--- Problem description ---
Find each line with the string "from" and report it.

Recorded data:

◆ ◆ ◆ ◆ ◆

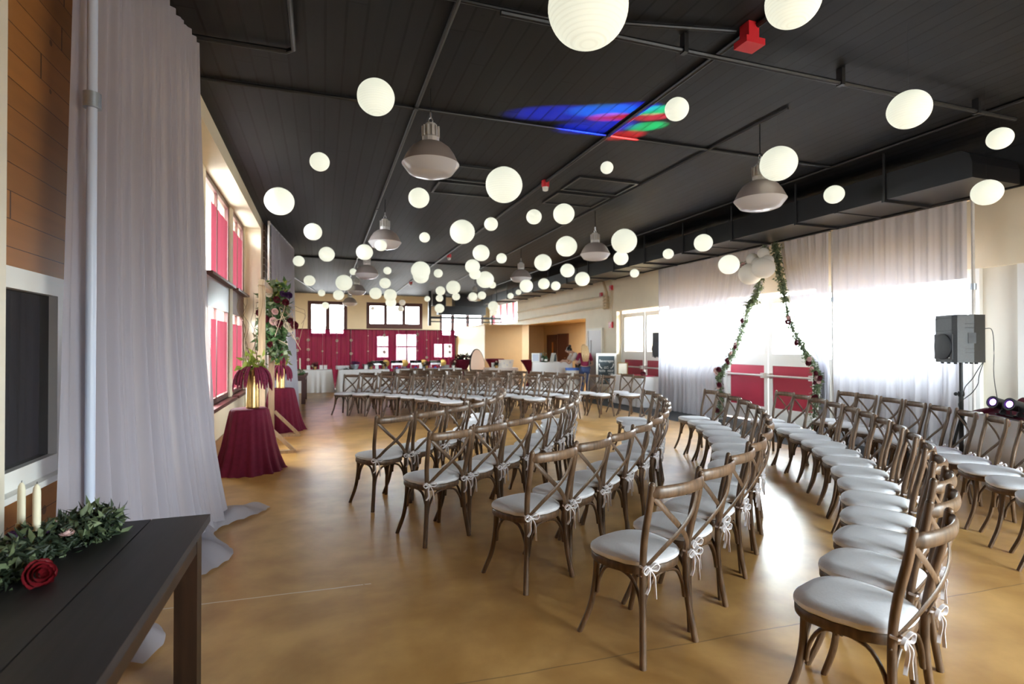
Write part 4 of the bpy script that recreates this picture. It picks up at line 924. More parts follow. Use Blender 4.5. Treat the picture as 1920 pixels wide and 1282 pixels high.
def posy(x, y, lb, z=TZ, pot='gold'):
    t = thing('flower_posy', lb, 'flowers', (x, y, z), group='small flower bunches on the buffet'); MB().lathe([(.05, 0), (.06, .1), (.055, .1), (.05, .02), (.001, .02)], 16, cap0=True).build('pot', pot, t)
    foliage(MB(), [(-.04, 0, .12), (.04, 0, .18)], 70, .075, .09, .04).build('leaves', 'leaf_d', t)
    for m in ('rose_r', 'rose_w', 'rose_r'): flower(t, 'rose', (rl.uniform(-.09, .09), -.06, rl.uniform(.12, .24)), .04, (0, -1, .4), m)
posy(-.27, 19.3, 'flower bunch on the left buffet table'); posy(1.55, 19.05, 'flower bunch in a gold pot between two white cards'); posy(1.98, 19.2, 'tall flower bunch right of the taller card'); posy(3.46, 19.05, 'flower bunch right of the card at the third dish'); posy(4.45, 19.2, 'flower bunch at the right end of the chafing dish table', pot='white_paint'); posy(6.12, 19.25, 'flower bunch between cards by the white tub', .74)
t = thing('napkin_pile', 'heap of folded white napkins on the buffet', 'napkins', (.62, 19.25, TZ)); b = MB()
for i in range(5): b.box(-.2, .2, -.12, .12, .026 * i, .026 * i + .022, Matrix.Rotation(rl.uniform(-.3, .3), 4, 'Z'))
b.build('napkin_stack', 'cloth', t, smooth=False)
t = thing('herb_tray', 'low tray of green herbs before the napkins', 'tray', (.80, 18.95, TZ)); MB().box(-.16, .16, -.06, .06, 0, .025).build('tray', 'espresso', t, smooth=False); foliage(MB(), [(-.13, 0, .03), (.13, 0, .03)], 60, .03, .05, .025).build('herbs', 'leaf_d', t)
def bucket(x, y, lb, filled):
    t = thing('zinc_bucket', lb, 'bucket', (x, y, TZ), group='galvanized buckets'); s = 1.0
    MB().lathe([(.10, 0), (.12, .08), (.14, .15), (.147, .15), (.147, .162), (.136, .162), (.1, .02), (.001, .02)], 24, cap0=True).build('bucket_body', 'zinc', t)
    MB().sweep([(.14 * math.cos(a), 0, .14 - .09 * math.sin(a)) for a in [i * PI / 8 for i in range(9)]], .004, n=5).build('bail_handle', 'steel', t)
    if filled: foliage(MB(), [(-.08, 0, .16), (.08, 0, .2)], 70, .07, .10, .04).build('purple_leaves', 'plum', t)
bucket(1.02, 19.2, 'galvanized bucket filled with purple leaves', True); bucket(1.42, 19.4, 'empty galvanized bucket right of the leafy one', False)
for k, x in enumerate((1.80, 2.45, 3.12, 3.82)):
    t = thing('chafing_dish', 'chrome chafing dish on the buffet, %s from the left' % ORD[k], 'dish', (x, 19.36, TZ), group='chafing dishes')
    b = MB(); b.box(-.19, .19, -.13, .13, .13, .19); b.build('water_pan', 'chrome', t, smooth=False)
    def f(u, v): a = v * PI; return Vector((-.19 + .38 * u, -.13 * math.cos(a), .19 + .10 * math.sin(a)))
    MB().grid(f, 6, 10).build('roll_top', 'chrome', t); b = MB()
    for sx in (-.17, .17): b.sweep([(sx, -.12, 0), (sx, -.12, .14), (sx, .12, .14), (sx, .12, 0)], .008, n=6)
    b.build('stand', 'steel', t); MB().lathe([(.04, 0), (.04, .05), (.001, .05)], 12, cap0=True).build('fuel_can', 'blue', t); MB().sweep([(-.05, -.13, .27), (-.05, -.16, .27), (.05, -.16, .27), (.05, -.13, .27)], .007, n=6).build('lid_handle', 'steel', t)
    t = thing('round_tray', 'round golden tray standing beside the %s chafing dish' % ORD[k], 'tray', (x + .27, 19.3, TZ), group='golden trays'); MB().lathe([(.001, -.01), (.11, -.01), (.12, 0), (.125, .012), (.11, .004), (.001, .004)], 24, mx=Matrix.Translation((0, 0, .19)) @ Matrix.Rotation(rad(78), 4, 'X')).build('disc', 'food', t); MB().lathe([(.05, 0), (.06, .05), (.07, .07), (.001, .07)], 16, cap0=True).build('easel_base', 'zinc', t)
t = thing('plate_stack', 'stack of white plates right of the last chafing dish', 'plates', (4.22, 19.25, TZ)); b = MB()
for i in range(8): b.lathe([(.06, .014 * i), (.10, .014 * i + .012), (.11, .014 * i + .016), (.06, .014 * i + .008), (.001, .014 * i + .008)], 20)
b.build('plates', 'white_paint', t)
t = thing('plastic_tub', 'white flared tub with a faint flower print on the right table', 'tub', (6.55, 19.42, .74)); MB().prism([(-.2, 0), (.2, 0), (.27, .3), (-.27, .3)], -.13, .13, Matrix(((1, 0, 0, 0), (0, 0, -1, 0), (0, 1, 0, 0), (0, 0, 0, 1)))).build('tub_body', 'white_paint', t, smooth=False)
for cx_, cz_, r in ((.12, .2, .035), (.0, .10, .025), (-.12, .17, .02)):
    b = MB()
    for k in range(5): b.ball((cx_ + r * .8 * math.cos(k * 1.257), -.131, cz_ + r * .8 * math.sin(k * 1.257)), r * .55, 6, 4, (1, .06, 1))
    b.build('flower_print', 'print_', t)
def cocktail(loc, r, lb):
    t = thing('cocktail_table', lb, 'table', loc, group='burgundy cocktail tables')
    pr = [(.001, 1.05), (r * .97, 1.05), (r, 1.035), (r * .985, 1.01), (r * .72, .86), (r * .40, .62), (r * .30, .48), (r * .36, .3), (r * .62, .06), (r * .70, .0)]
    MB().lathe(pr, 64, mod=lambda a, z, s: 1 + .05 * math.sin(8 * a) * math.sin(PI * s)).build('stretch_cover', 'burg', t, ang=60)
cocktail((4.98, 19.99, 0), .38, 'burgundy cocktail table with flowers beside the backdrop'); cocktail((6.5, 20.7, 0), .38, 'burgundy cocktail table behind the white tub'); cocktail((7.25, 18.55, 0), .40, 'burgundy cocktail table left of the bar')
t = thing('table_flowers', 'dark red and silver flower mound on the burgundy cocktail table', 'flowers', (4.98, 19.99, 1.05)); foliage(MB(), [(-.2, 0, .06), (.2, 0, .1)], 160, .10, .12, .05).build('leaves', 'leaf_d', t)
for i in range(7): flower(t, 'rose', (-.24 + .08 * i, -.12, .08 + .05 * (i % 3)), .05, (0, -1, .5), ('rose_r', 'rose_r', 'rose_w')[i % 3])
t = thing('folded_round_table', 'folded round tabletop standing on edge beside the tan partition', 'table', (5.52, 19.75, 0), rad(52)); MB().lathe([(.001, -.02), (.70, -.02), (.70, .02), (.001, .02)], 64, mx=Matrix.Translation((0, 0, .725)) @ Matrix.Rotation(rad(86), 4, 'X')).build('round_top', mat('beige_laminate', (0.72, 0.58, 0.5), 0.5), t, ang=30)
MB().lathe([(.70, -.024), (.725, -.024), (.725, .024), (.70, .024), (.70, -.024)], 64, mx=Matrix.Translation((0, 0, .725)) @ Matrix.Rotation(rad(86), 4, 'X')).build('edge_band', 'rubber', t, ang=30)
MB().sweep([(-.35, .06, .5), (-.35, .09, 1.2), (.35, .09, 1.2), (.35, .06, .5)], .014, n=6).build('folded_legs', 'black', t)
b = thing('desk_lamp', 'thin black arm lamp on top of the flower table by the partition', 'lamp', (5.22, 19.9, 1.05)); MB().sweep(bez([(0, 0, 0), (.05, 0, .15), (.16, -.02, .30), (.26, -.04, .36)], 4), .008, n=6).build('arm', 'black', b); MB().lathe([(.04, 0), (.04, .012), (.001, .012)], 12, cap0=True).build('base', 'black', b); MB().ball((.27, -.04, .36), .02, 8, 6).build('tip', 'black', b)

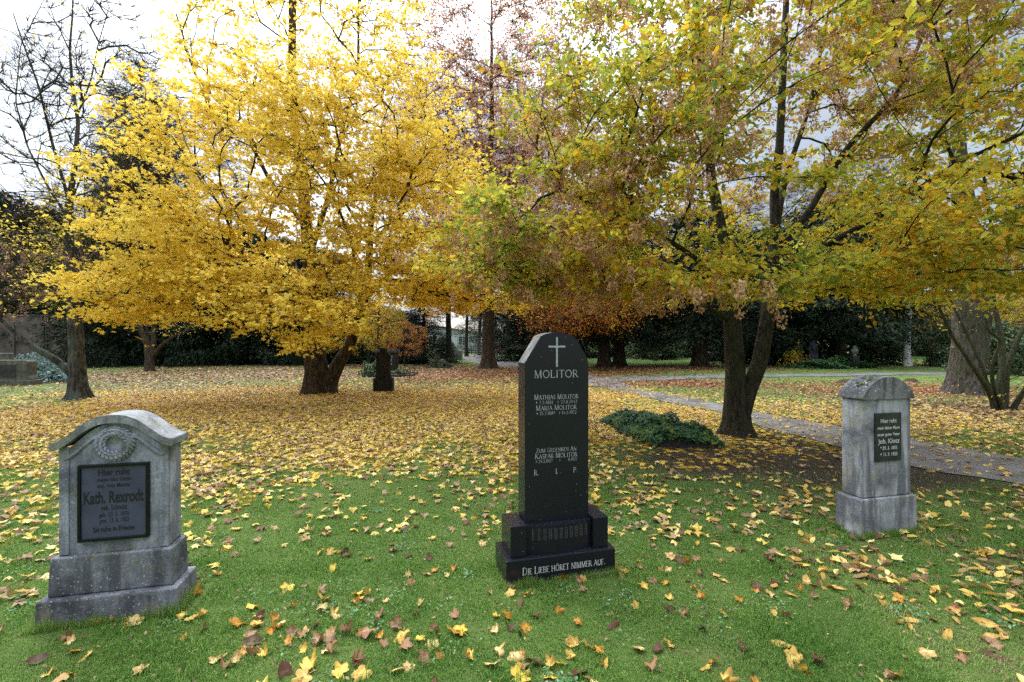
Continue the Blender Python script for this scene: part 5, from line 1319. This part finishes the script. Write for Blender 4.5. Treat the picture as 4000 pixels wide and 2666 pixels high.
def region(x, y):
    if x < -1.55 and y < 2.95 - .2 * (x + 2.3): 
        return 'lying in the grass left of the wreath gravestone' if x < -2.75 else 'lying in the grass before the wreath gravestone'
    if x < -2.2: return 'lying on the grass beyond the wreath gravestone'
    if x < -.9: return 'lying in the grass beside the wreath gravestone base'
    if x < -.1: return 'lying in the grass left of the black gravestone'
    if x < .85: return 'lying in the grass before the black gravestone' if y < 3.3 else 'lying behind the black gravestone'
    if x < 1.9: return 'lying in the grass right of the black gravestone'
    if x < 2.75: return 'lying in the grass left of the grey pillar gravestone'
    return 'lying in the grass before the grey pillar gravestone' if y < 4.0 else 'lying beyond the grey pillar gravestone'
# hand placed near leaves, by the ground point where the photograph shows them
HAND = {
 'clear yellow maple leaf': [(1205, 2620), (1195, 2655), (960, 2505), (1010, 2415), (855, 2255), (735, 2430), (980, 2385), (1125, 2305), (1270, 2350), (1400, 2350), (1580, 2500), (1630, 2510), (1420, 2645), (2300, 2525), (2250, 2515), (2135, 2650), (3100, 2575), (3120, 2620), (2765, 2605), (2830, 2660), (2520, 2290), (2020, 2650), (500, 2445), (265, 2645), (1800, 2480), (1785, 2475), (1335, 2640), (190, 2640), (1030, 2568), (2190, 2600), (1390, 2330)],
 'pale cream maple leaf': [(515, 2440), (1100, 2450), (920, 2600), (1185, 2490), (1290, 2495), (1260, 2385), (1640, 2370), (1940, 2560), (1660, 2245), (2500, 2535), (1930, 2600), (1545, 2640), (2015, 2565), (1690, 2520), (560, 2620), (850, 2590), (3620, 2560), (240, 2660)],
 'tan brown maple leaf': [(985, 2495), (800, 2468), (1010, 2560), (1240, 2520), (1280, 2510), (1225, 2460), (1300, 2550), (1580, 2545), (1555, 2455), (1480, 2415), (1130, 2485), (880, 2620), (1190, 2300), (1260, 2315), (1440, 2490), (1630, 2400), (1660, 2590), (1380, 2610), (1700, 2470), (2040, 2610), (1350, 2480), (1780, 2410)],
 'ochre orange maple leaf': [(385, 2425), (390, 2432), (765, 2330), (720, 2495), (1120, 2520), (1395, 2365), (930, 2455), (1060, 2480), (2210, 2262), (2180, 2258), (2250, 2250), (2410, 2220), (2440, 2235), (960, 2560), (2060, 2450), (2330, 2540), (2350, 2595)],
 'dark brown curled leaf': [(2395, 2440), (2570, 2535), (985, 2520), (1110, 2640), (1345, 2165), (800, 2180), (2740, 2450), (2620, 2380), (1010, 2425), (2090, 2600), (1355, 2180), (3200, 2590), (3890, 2580)],
 'ochre yellow oval leaf': [(3050, 2520), (2370, 2590), (3500, 2360), (3650, 2330), (3720, 2400), (3850, 2450), (3920, 2500), (3800, 2300), (3950, 2380), (3300, 2240), (3400, 2260), (3700, 2500), (3550, 2440), (3980, 2300), (3880, 2350), (3100, 2200), (3250, 2310), (3600, 2240), (3150, 2280), (3450, 2200), (3760, 2560), (3830, 2220), (3940, 2440)],
}
near_leaves = []
for kn, pts in HAND.items():
    for (px, py) in pts:
        x, y = G(px, py); near_leaves.append((kn, x, y, True))
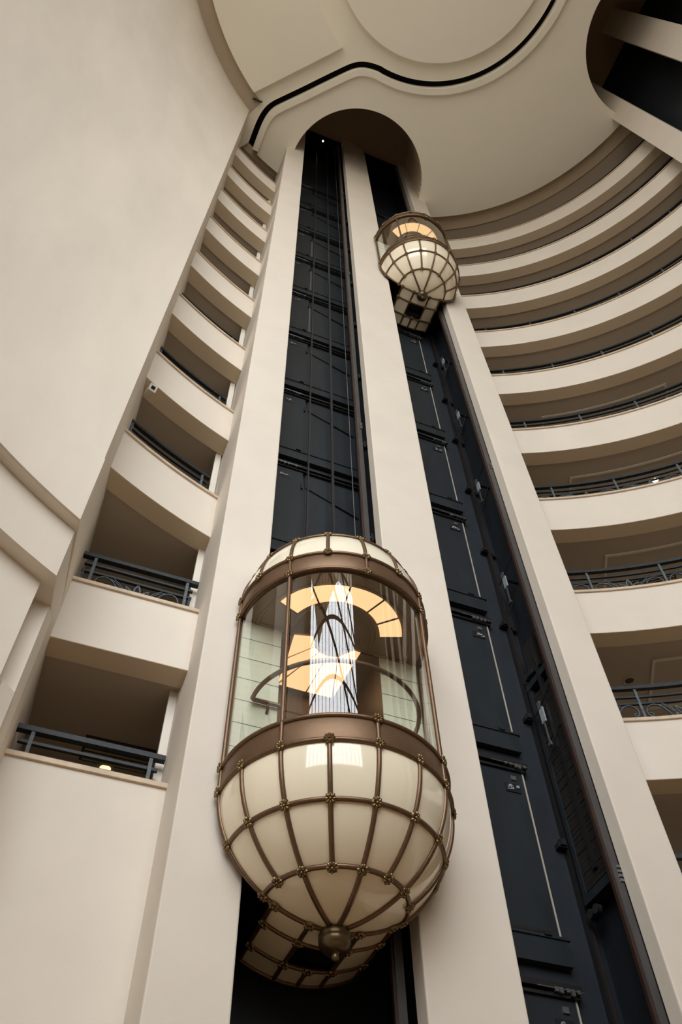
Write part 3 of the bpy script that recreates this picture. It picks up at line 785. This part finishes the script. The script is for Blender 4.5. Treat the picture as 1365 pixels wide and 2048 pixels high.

◆ ◆ ◆ ◆ ◆

--- Answer in full ---
    t = thing('chafing_dish', 'chrome chafing dish on the buffet, %s from the left' % ORD[k], 'dish', (x, 19.36, TZ), group='chafing dishes')
Continue the Blender Python script for this scene: part 5, from line 1319. This part finishes the script. Write for Blender 4.5. Treat the picture as 4000 pixels wide and 2666 pixels high.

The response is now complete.